Seems like the root cause of the THD is rubbing on or around the voice coil. I pulled out the tweeter and ran some test tones, with measurable THD always present but the peaks varied as I moved the tweeter/coil assembly around. Obviously too far and it rubbed against the base, but it seems like the coil is either slightly bent, some of the pieces from my path job are rubbing, or some slight indentions around the coil where I was working might be making contact and rubbing against the magnet.

I used an exacto knife and tried to clean up the thin metal ring as much as possible, trimming back some of the epoxy, flattening some protrusions/burrs from when I removed the tweeter, and used a test tone to place the voice coil in place where distortion was minimal.
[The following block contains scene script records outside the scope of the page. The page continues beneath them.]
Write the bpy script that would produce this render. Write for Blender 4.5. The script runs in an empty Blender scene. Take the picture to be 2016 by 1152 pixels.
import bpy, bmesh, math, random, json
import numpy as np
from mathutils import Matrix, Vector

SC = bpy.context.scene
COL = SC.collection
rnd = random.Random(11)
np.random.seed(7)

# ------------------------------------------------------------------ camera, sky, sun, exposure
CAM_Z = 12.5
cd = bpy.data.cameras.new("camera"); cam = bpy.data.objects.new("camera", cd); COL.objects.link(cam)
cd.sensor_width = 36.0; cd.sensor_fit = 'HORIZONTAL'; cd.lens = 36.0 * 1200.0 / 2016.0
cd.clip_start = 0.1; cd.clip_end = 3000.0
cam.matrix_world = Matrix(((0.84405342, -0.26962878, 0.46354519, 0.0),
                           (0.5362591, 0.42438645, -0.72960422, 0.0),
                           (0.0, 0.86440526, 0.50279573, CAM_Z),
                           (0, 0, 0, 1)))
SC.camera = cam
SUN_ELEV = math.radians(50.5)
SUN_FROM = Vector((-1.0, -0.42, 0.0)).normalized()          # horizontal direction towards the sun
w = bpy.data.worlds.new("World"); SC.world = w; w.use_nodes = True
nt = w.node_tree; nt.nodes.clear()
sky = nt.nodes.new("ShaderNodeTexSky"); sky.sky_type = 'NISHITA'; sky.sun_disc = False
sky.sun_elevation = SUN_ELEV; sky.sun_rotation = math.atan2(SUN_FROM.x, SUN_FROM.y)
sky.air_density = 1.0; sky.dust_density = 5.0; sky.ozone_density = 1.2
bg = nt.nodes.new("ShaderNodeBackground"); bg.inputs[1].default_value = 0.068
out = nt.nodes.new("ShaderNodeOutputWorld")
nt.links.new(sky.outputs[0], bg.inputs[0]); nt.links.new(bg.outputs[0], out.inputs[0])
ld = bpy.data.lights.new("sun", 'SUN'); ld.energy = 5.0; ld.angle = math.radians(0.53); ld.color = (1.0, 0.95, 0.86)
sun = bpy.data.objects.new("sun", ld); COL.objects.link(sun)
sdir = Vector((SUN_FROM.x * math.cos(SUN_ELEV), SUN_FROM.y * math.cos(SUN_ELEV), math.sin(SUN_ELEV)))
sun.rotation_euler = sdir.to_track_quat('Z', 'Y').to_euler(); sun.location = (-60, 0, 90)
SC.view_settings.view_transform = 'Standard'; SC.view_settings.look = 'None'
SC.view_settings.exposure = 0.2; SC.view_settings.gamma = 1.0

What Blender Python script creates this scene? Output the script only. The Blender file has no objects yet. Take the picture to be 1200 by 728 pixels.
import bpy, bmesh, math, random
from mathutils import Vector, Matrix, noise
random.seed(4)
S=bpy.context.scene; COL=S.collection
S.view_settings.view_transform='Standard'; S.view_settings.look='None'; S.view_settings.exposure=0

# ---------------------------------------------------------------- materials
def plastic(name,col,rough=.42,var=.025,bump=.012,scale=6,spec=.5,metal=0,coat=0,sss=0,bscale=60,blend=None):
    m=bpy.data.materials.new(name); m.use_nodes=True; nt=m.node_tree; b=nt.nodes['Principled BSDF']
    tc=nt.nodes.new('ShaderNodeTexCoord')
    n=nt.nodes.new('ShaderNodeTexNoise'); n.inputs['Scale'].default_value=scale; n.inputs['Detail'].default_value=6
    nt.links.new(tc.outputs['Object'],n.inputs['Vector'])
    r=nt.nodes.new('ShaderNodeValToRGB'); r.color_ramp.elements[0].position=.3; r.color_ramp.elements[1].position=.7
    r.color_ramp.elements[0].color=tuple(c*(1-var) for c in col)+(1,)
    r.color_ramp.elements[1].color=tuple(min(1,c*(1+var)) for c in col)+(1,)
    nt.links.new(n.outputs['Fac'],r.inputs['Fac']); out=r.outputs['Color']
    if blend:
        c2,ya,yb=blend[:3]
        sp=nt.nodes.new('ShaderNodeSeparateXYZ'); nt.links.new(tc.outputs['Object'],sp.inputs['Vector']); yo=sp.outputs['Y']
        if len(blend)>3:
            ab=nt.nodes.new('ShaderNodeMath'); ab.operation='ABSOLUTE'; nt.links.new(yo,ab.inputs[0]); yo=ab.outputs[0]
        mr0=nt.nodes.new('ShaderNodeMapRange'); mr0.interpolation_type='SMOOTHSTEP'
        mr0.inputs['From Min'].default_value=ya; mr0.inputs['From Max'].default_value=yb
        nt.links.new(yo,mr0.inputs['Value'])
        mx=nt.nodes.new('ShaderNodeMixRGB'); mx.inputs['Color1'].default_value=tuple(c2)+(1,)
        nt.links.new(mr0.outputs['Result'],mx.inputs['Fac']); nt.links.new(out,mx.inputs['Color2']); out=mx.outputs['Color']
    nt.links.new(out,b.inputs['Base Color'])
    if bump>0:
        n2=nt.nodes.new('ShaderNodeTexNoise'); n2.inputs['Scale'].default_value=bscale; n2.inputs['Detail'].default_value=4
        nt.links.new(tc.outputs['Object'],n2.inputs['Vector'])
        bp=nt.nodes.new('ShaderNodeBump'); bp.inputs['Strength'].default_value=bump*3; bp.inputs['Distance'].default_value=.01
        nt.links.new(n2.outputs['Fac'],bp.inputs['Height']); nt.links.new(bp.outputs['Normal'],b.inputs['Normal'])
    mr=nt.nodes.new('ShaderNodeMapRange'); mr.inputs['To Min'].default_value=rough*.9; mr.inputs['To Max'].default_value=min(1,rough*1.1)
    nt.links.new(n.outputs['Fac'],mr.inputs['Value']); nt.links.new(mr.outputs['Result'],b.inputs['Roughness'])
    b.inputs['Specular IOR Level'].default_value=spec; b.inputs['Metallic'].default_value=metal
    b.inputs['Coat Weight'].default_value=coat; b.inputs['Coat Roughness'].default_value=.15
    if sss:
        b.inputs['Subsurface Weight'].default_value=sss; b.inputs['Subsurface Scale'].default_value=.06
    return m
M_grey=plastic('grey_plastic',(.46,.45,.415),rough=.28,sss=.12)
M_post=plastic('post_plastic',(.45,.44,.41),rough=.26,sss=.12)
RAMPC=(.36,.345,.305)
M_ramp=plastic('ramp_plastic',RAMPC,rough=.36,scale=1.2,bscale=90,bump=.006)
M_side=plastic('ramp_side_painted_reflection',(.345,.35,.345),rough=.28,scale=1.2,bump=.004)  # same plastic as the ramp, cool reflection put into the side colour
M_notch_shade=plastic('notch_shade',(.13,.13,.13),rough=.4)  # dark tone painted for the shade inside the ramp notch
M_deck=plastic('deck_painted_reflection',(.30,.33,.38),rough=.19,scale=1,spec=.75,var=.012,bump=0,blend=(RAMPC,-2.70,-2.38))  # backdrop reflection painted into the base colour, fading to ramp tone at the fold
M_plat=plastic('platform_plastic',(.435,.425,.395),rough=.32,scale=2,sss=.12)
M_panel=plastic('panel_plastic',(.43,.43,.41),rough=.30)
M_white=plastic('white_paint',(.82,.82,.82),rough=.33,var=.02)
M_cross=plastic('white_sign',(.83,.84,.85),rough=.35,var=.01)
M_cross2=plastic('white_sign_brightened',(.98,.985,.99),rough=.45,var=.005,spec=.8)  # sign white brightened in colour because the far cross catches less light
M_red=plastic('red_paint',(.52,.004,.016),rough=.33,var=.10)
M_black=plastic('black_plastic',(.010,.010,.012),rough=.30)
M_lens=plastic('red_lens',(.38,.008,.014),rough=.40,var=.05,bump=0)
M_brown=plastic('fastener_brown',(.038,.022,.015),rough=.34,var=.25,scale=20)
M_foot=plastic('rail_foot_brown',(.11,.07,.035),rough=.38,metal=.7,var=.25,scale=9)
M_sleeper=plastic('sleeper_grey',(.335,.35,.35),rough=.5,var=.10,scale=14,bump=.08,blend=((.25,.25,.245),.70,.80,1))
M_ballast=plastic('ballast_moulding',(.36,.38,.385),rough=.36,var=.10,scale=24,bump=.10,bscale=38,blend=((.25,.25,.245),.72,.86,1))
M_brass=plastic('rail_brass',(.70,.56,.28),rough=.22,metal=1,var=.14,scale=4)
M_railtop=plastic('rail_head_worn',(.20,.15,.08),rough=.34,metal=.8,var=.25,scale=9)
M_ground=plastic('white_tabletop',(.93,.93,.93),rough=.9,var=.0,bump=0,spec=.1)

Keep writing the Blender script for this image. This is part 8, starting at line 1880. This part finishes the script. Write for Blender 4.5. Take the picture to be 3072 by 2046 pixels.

I didn't realize how poor of shape this tweeter was in, and took a few photos to show the patch job and knifed ring/burrs.

Soldered wire bridging contact lead and voice coil wire:
5chjXLl.jpg


Metal burr before flattening:
kXBpK98.jpg


Did another THD measurement and it seems like I was able to tame the right tweeter down to ~2 - 3% max instead of 10% peaks as I saw before. Still worse than the left tweeter but I'll take a 2 - 3x improvement.
 
Yep, doesn't look pretty. The inside of the VC former has protrusions and the VC itself looks like it is delaminating from the former here:

tempsnip.jpg

It appears rather 'fat' and may be rubbing the inner or outer gap at that point.
 
Wanted to follow up on this thread - I found the right tweeter to be a bit quiet and knowing that it was distorting bothered me, so I purchased a pair of MT-1191s from Midwest Speaker Repair and installed them today. Listened to some tracks that I was familiar with and noticed that the speakers seemed brighter but in a good way, and measured distortion to be < 0.5% across all frequencies now so the previous tweeters weren't doing these speakers justice.

Very happy with this upgrade and would recommend these tweeters to anyone looking for a replacement.